Problem to solve: Print the lines of the listing below verbatim from its first line through the line bearing "sc.view_settings.exposure = .42;". Any pictures are to be omitted.

Given material:
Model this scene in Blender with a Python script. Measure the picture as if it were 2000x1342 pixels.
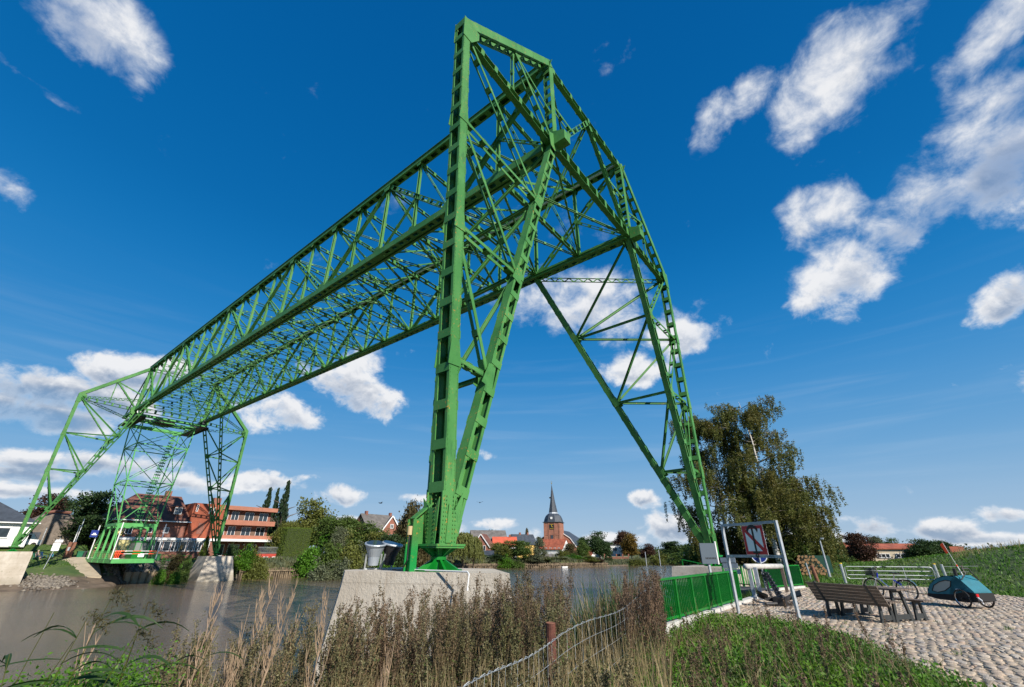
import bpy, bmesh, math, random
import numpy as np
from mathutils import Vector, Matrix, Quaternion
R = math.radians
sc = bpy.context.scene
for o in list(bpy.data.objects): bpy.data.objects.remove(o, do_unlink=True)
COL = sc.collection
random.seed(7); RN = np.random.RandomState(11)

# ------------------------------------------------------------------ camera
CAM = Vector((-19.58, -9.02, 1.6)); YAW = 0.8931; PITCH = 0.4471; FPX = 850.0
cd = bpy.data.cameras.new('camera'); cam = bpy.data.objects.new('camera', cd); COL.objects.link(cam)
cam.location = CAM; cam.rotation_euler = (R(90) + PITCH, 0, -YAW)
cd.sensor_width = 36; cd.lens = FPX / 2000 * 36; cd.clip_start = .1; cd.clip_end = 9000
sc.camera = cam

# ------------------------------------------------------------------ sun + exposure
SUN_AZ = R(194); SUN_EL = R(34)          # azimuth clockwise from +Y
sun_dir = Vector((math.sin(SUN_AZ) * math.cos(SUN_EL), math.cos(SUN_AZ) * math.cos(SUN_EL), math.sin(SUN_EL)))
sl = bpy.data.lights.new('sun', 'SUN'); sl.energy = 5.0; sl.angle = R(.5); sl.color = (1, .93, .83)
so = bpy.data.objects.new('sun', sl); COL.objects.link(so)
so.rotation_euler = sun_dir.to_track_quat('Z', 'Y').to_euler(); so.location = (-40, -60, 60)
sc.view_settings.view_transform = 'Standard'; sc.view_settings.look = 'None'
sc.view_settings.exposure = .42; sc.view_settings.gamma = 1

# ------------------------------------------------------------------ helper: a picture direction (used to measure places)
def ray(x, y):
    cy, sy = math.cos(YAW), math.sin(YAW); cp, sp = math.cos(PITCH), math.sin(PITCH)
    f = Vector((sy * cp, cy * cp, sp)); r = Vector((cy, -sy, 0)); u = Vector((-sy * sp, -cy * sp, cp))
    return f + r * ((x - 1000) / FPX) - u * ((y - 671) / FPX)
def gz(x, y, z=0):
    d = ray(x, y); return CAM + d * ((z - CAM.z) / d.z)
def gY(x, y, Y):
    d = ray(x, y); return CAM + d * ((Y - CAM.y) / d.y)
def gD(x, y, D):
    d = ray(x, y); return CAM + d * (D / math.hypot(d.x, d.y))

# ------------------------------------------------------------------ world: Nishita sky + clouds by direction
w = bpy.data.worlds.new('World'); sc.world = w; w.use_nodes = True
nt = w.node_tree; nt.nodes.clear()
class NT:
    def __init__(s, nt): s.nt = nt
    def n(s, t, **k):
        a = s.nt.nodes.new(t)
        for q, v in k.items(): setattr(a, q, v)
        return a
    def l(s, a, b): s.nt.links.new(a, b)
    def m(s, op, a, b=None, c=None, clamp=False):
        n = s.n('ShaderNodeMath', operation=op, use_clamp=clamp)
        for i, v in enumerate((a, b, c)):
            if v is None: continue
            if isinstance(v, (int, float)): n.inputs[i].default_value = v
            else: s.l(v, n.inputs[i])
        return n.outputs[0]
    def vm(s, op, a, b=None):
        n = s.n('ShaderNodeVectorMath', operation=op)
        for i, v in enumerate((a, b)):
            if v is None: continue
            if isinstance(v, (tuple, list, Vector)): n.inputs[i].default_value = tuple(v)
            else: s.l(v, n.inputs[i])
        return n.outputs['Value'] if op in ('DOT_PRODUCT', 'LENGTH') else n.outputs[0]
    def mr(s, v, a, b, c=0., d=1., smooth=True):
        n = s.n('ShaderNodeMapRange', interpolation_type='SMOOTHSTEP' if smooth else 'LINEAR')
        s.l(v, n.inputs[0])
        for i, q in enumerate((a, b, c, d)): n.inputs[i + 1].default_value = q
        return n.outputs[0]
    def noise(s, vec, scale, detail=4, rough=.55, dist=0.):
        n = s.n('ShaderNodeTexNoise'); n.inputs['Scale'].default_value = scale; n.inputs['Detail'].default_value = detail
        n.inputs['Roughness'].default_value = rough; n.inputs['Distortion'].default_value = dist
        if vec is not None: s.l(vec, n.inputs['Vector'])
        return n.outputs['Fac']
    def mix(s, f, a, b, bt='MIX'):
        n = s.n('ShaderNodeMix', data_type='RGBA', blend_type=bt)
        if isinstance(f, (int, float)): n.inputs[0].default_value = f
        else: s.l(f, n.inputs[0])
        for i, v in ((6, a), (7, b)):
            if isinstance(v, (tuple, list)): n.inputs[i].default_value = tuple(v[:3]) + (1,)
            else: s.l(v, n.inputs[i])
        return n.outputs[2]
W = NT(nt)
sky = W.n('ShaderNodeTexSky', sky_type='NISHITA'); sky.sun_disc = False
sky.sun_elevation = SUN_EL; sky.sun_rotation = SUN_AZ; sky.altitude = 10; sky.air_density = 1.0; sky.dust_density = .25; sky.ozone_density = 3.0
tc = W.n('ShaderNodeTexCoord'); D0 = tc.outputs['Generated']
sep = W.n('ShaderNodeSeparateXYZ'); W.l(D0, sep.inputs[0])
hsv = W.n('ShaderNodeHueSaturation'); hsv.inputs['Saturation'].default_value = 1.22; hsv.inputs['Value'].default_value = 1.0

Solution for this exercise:
Model this scene in Blender with a Python script. Measure the picture as if it were 2000x1342 pixels.
import bpy, bmesh, math, random
import numpy as np
from mathutils import Vector, Matrix, Quaternion
R = math.radians
sc = bpy.context.scene
for o in list(bpy.data.objects): bpy.data.objects.remove(o, do_unlink=True)
COL = sc.collection
random.seed(7); RN = np.random.RandomState(11)

# ------------------------------------------------------------------ camera
CAM = Vector((-19.58, -9.02, 1.6)); YAW = 0.8931; PITCH = 0.4471; FPX = 850.0
cd = bpy.data.cameras.new('camera'); cam = bpy.data.objects.new('camera', cd); COL.objects.link(cam)
cam.location = CAM; cam.rotation_euler = (R(90) + PITCH, 0, -YAW)
cd.sensor_width = 36; cd.lens = FPX / 2000 * 36; cd.clip_start = .1; cd.clip_end = 9000
sc.camera = cam

# ------------------------------------------------------------------ sun + exposure
SUN_AZ = R(194); SUN_EL = R(34)          # azimuth clockwise from +Y
sun_dir = Vector((math.sin(SUN_AZ) * math.cos(SUN_EL), math.cos(SUN_AZ) * math.cos(SUN_EL), math.sin(SUN_EL)))
sl = bpy.data.lights.new('sun', 'SUN'); sl.energy = 5.0; sl.angle = R(.5); sl.color = (1, .93, .83)
so = bpy.data.objects.new('sun', sl); COL.objects.link(so)
so.rotation_euler = sun_dir.to_track_quat('Z', 'Y').to_euler(); so.location = (-40, -60, 60)
sc.view_settings.view_transform = 'Standard'; sc.view_settings.look = 'None'
sc.view_settings.exposure = .42; sc.view_settings.gamma = 1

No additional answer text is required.